La docu-fiction su Arnoldo Mondadori suscita interesse grazie alle testimonianze, ma le ricostruzioni sono troppo “spiegoni”: la recensione
La ricostruzione di alcune scene della vita del protagonista cadono nel didascalismo e non riescono a fornire il giusto aggancio alle testimonianze, che restano la parte più interessante della docu-fiction
Il formato delle docu-fiction Rai è ormai noto ai telespettatori. Un misto di messa in scena, di filmati di repertorio e testimonianze che attraversano un’epoca storica differente dalla nostra e che, soprattutto, fanno rivivere grandi personaggi. Succede così anche in Arnoldo Mondadori-I libri per cambiare il mondo, ma l’effetto, purtroppo, non è lo stesso di altre produzioni simili.
Arnoldo Mondadori, la recensione della docu-fiction
Nel caso della fiction su Arnoldo Mondadori, però, a perdere mordente è proprio la parte della ricostruzione. Nonostante un cast guidato da Michele Placido, sono le scene in cui vengono ricreati alcuni momenti salienti della carriera professionale del protagonista a lasciare un po’ di amaro.
Il motivo è sempre quello: l’eccessivo didascalismo dei dialoghi con cui i vari personaggi interagiscono tra di loro, come se fossero all’oscuro del periodo storico che stavano vivendo o, addirittura, delle loro stesse situazioni.
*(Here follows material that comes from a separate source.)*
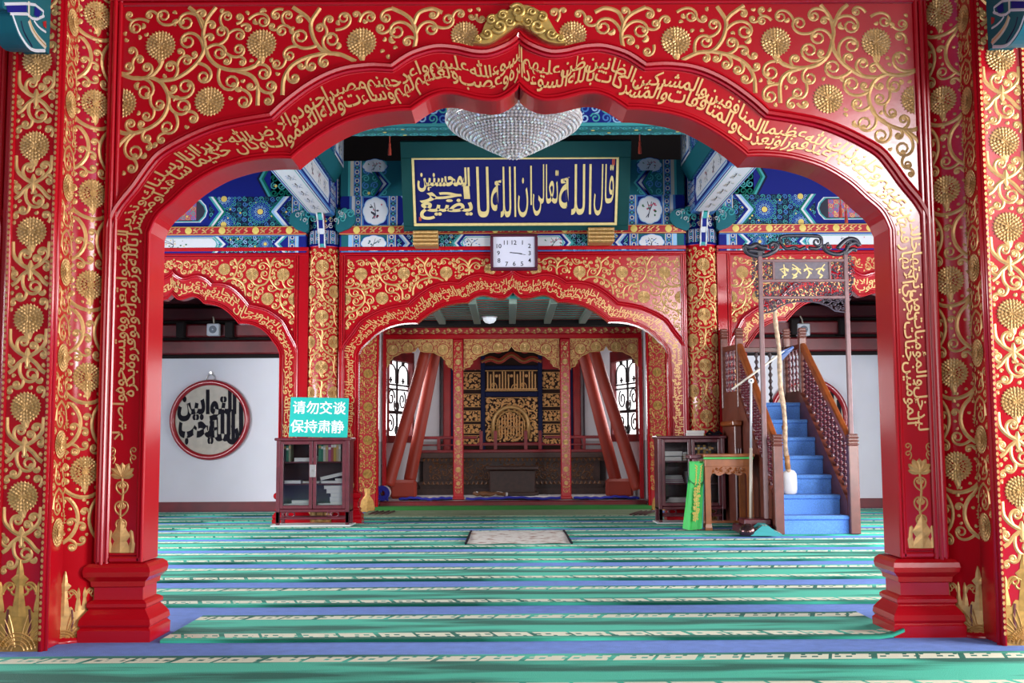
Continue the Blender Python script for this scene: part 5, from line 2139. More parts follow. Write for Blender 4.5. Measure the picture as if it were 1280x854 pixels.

Nelle docu-fiction la parte della messa in scene dovrebbe regalare al pubblico un’umanità dei protagonisti che i filmati di repertorio o le testimonianze non riescono a proporre per vari motivi oltre che, ovviamente, a rendere più semplice ed accattivante il filo del racconto.
Fin da subito, però, capiamo che in questo caso non è così: vedere Mondadori fare lo spiegone agli operai della sua tipografia o passeggiare in centro a Torino con la moglie offrendole i dettagli sul perché “Epoca” non sta funzionando non ci dà nulla di più di quello che le interviste inserite nel corso dei 90 minuti possono darci.
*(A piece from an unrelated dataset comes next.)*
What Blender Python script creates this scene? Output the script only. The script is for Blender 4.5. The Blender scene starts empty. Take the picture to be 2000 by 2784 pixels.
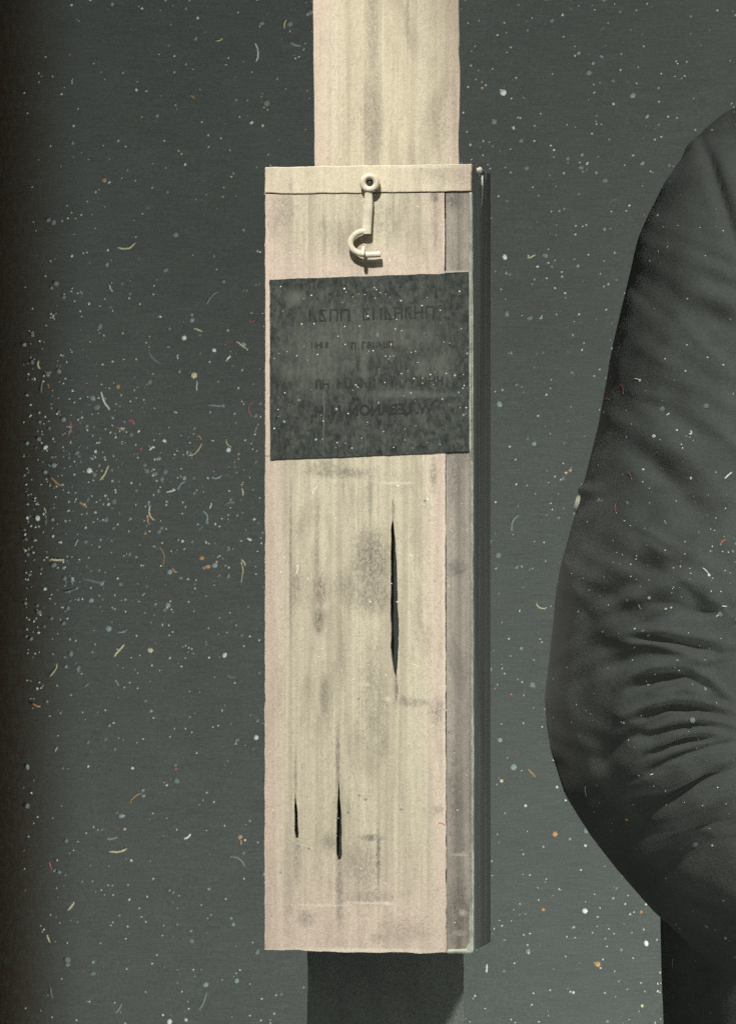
import bpy, bmesh, math, random
import numpy as np
from mathutils import Vector, Matrix
from mathutils.bvhtree import BVHTree

random.seed(11)
rng = np.random.default_rng(7)
sc = bpy.context.scene
C = sc.collection
R = math.radians

# ------------------------------------------------------------------ camera
S = 0.0002            # metres per photograph pixel at the plane of the case's front
D = 3.6               # camera distance to that plane
cam_d = bpy.data.cameras.new('camera')
cam = bpy.data.objects.new('camera', cam_d)
C.objects.link(cam)
cam.location = (0, -D, 0)
cam.rotation_euler = (R(90), 0, 0)
cam_d.sensor_fit = 'VERTICAL'
cam_d.sensor_height = 36
cam_d.lens = 36 * D / (2784 * S)
cam_d.clip_start = 0.05
cam_d.clip_end = 200
cam_d.dof.use_dof = True
cam_d.dof.focus_distance = D
cam_d.dof.aperture_fstop = 70
sc.camera = cam

# ------------------------------------------------------------------ world, lamps, exposure
w = bpy.data.worlds.new('World')
sc.world = w
w.use_nodes = True
w.node_tree.nodes['Background'].inputs[0].default_value = (0.90, 1.0, 0.95, 1)
w.node_tree.nodes['Background'].inputs[1].default_value = 0.075

def lamp(kind, name, loc, target, energy, color, **kw):
    l = bpy.data.lights.new(name, kind)
    l.energy = energy
    l.color = color
    for k, v in kw.items():
        setattr(l, k, v)
    o = bpy.data.objects.new(name, l)
    C.objects.link(o)
    o.location = loc
    o.rotation_euler = (Vector(target) - Vector(loc)).to_track_quat('-Z', 'Y').to_euler()
    return o

kd = Vector((0.26, 1.0, -1.35)).normalized()
key = lamp('SPOT', 'key_spot', Vector((-0.042, 0, 0.03)) - kd * 2.6, (-0.042, 0, 0.03), 515, (1.0, 0.975, 0.935),
           spot_size=R(15), spot_blend=0.25, shadow_soft_size=0.05)
key.scale = (0.38, 1, 1)      # an oval beam: on the case and the post, off the sleeve
# two narrow spots on the sleeve: one high on the right, an added weak fill from below
lamp('SPOT', 'jacket_spot', (0.85, -0.95, 1.45), (0.36, 0.05, -0.02), 135, (0.95, 1.0, 0.96), spot_size=R(25), spot_blend=0.8, shadow_soft_size=0.10)
lamp('SPOT', 'jacket_fill', (0.35, -2.2, -0.8), (0.325, 0.05, -0.10), 75, (0.97, 1.0, 0.95), spot_size=R(14), spot_blend=0.8, shadow_soft_size=0.25)
lamp('AREA', 'backdrop_lamp', (0.95, 0.25, -0.70), (0.02, 1.0, 0.0), 29.0, (0.93, 1.0, 0.95), shape='RECTANGLE', size=0.8, size_y=0.5)
lamp('AREA', 'front_fill', (-0.2, -3.0, 0.9), (0, 0, 0), 3.0, (0.95, 1.0, 0.97), shape='RECTANGLE', size=1.6, size_y=1.2)

sc.view_settings.view_transform = 'Standard'
sc.view_settings.look = 'None'
sc.view_settings.exposure = 0
sc.view_settings.gamma = 1
sc.cycles.use_denoising = False
sc.render.filter_size = 2.4

# ------------------------------------------------------------------ helpers
def P(px, py, y=0.0):
    k = (D + y) / D
    return Vector(((px - 1000) * S * k, y, (1392 - py) * S * k))

def tag(o, label=None, cat=None, kind=None, group=None):
    for k, v in (('label', label), ('category', cat), ('kind', kind), ('group', group)):
        if v:
            o[k] = v
    return o

def obj(name, bm, mats, parent=None, smooth=False):
    me = bpy.data.meshes.new(name)
    if isinstance(bm, bmesh.types.BMesh):
        bmesh.ops.recalc_face_normals(bm, faces=bm.faces)
        bm.to_mesh(me)
        bm.free()
    else:
        me = bm
    for m in (mats if isinstance(mats, (list, tuple)) else [mats]):
        me.materials.append(m)
    if smooth:
        me.polygons.foreach_set('use_smooth', [True] * len(me.polygons))
    o = bpy.data.objects.new(name, me)
    C.objects.link(o)
    if parent:
        o.parent = parent
    return o

def bevel(o, width, seg=2):
    m = o.modifiers.new('bevel', 'BEVEL')
    m.width = width
    m.segments = seg
    m.limit_method = 'ANGLE'
    m.angle_limit = R(40)
    return o

# ------------------------------------------------------------------ material helper
class Mat:
    def __init__(s, name, rough=0.8, spec=0.3):
        s.m = bpy.data.materials.new(name)
        s.m.use_nodes = True
        s.t = s.m.node_tree
        s.b = s.t.nodes['Principled BSDF']
        s.b.inputs['Roughness'].default_value = rough
        s.b.inputs['Specular IOR Level'].default_value = spec
        s.co = s.t.nodes.new('ShaderNodeTexCoord').outputs['Object']
    def n(s, t, **kw):
        n = s.t.nodes.new(t)
        for k, v in kw.items():
            setattr(n, k, v)
        return n
    def link(s, a, b):
        s.t.links.new(a, b)
    def noise(s, scale, detail=3, rough=0.55, offset=(0, 0, 0), dist=0.0):
        mp = s.n('ShaderNodeMapping')
        mp.inputs['Scale'].default_value = scale
        mp.inputs['Location'].default_value = offset
        s.link(s.co, mp.inputs['Vector'])
        t = s.n('ShaderNodeTexNoise')
        t.inputs['Scale'].default_value = 1
        t.inputs['Detail'].default_value = detail
        t.inputs['Roughness'].default_value = rough
        t.inputs['Distortion'].default_value = dist
        s.link(mp.outputs[0], t.inputs['Vector'])
        return t.outputs['Fac']
    def ramp(s, f, a, b, lo=0.0, hi=1.0, smooth=True):
        r = s.n('ShaderNodeMapRange')
        r.interpolation_type = 'SMOOTHSTEP' if smooth else 'LINEAR'
        r.inputs['From Min'].default_value = a
        r.inputs['From Max'].default_value = b
        r.inputs['To Min'].default_value = lo
        r.inputs['To Max'].default_value = hi
        s.link(f, r.inputs['Value'])
        return r.outputs['Result']
    def math(s, op, a, b=None):
        n = s.n('ShaderNodeMath', operation=op)
        for i, v in enumerate((a, b)):
            if v is None:
                continue
            if isinstance(v, (int, float)):
                n.inputs[i].default_value = v
            else:
                s.link(v, n.inputs[i])
        return n.outputs[0]
    def mix(s, f, a, b, mode='MIX'):
        n = s.n('ShaderNodeMix', data_type='RGBA', blend_type=mode)
        for i, v in ((0, f), (6, a), (7, b)):
            if isinstance(v, (int, float)):
                n.inputs[i].default_value = v
            elif isinstance(v, tuple):
                n.inputs[i].default_value = (*v, 1) if len(v) == 3 else v
            else:
                s.link(v, n.inputs[i])
        return n.outputs[2]
    def axis(s, i):
        n = s.n('ShaderNodeSeparateXYZ')
        s.link(s.co, n.inputs[0])
        return n.outputs[i]
    def blob(s, cx, cz, rx, rz):
        """soft elliptical spot in the object's x-z plane"""
        a = s.n('ShaderNodeVectorMath', operation='SUBTRACT')
        s.link(s.co, a.inputs[0])
        a.inputs[1].default_value = (cx, 0, cz)
        b = s.n('ShaderNodeVectorMath', operation='MULTIPLY')
        s.link(a.outputs[0], b.inputs[0])
        b.inputs[1].default_value = (1 / rx, 0, 1 / rz)
        l = s.n('ShaderNodeVectorMath', operation='LENGTH')
        s.link(b.outputs[0], l.inputs[0])
        return s.ramp(l.outputs['Value'], 0.25, 1.25, 1, 0)
    def color(s, c):
        s.link(c, s.b.inputs['Base Color'])
        return s
    def bump(s, h, strength, dist):
        n = s.n('ShaderNodeBump')
        n.inputs['Strength'].default_value = strength
        n.inputs['Distance'].default_value = dist
        s.link(h, n.inputs['Height'])
        s.link(n.outputs[0], s.b.inputs['Normal'])
        return s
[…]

Un prodotto che viaggia su due binari, che però non riescono ad intrecciarsi come richiede il genere della docu-fiction. Il risultato è che da una parte la rappresentazione vuole spiegare troppo, mentre al documentario si chiede di fare solo da aggiunta. Un equilibrio che non viene raggiunto e che offre un risultato riuscito a metà.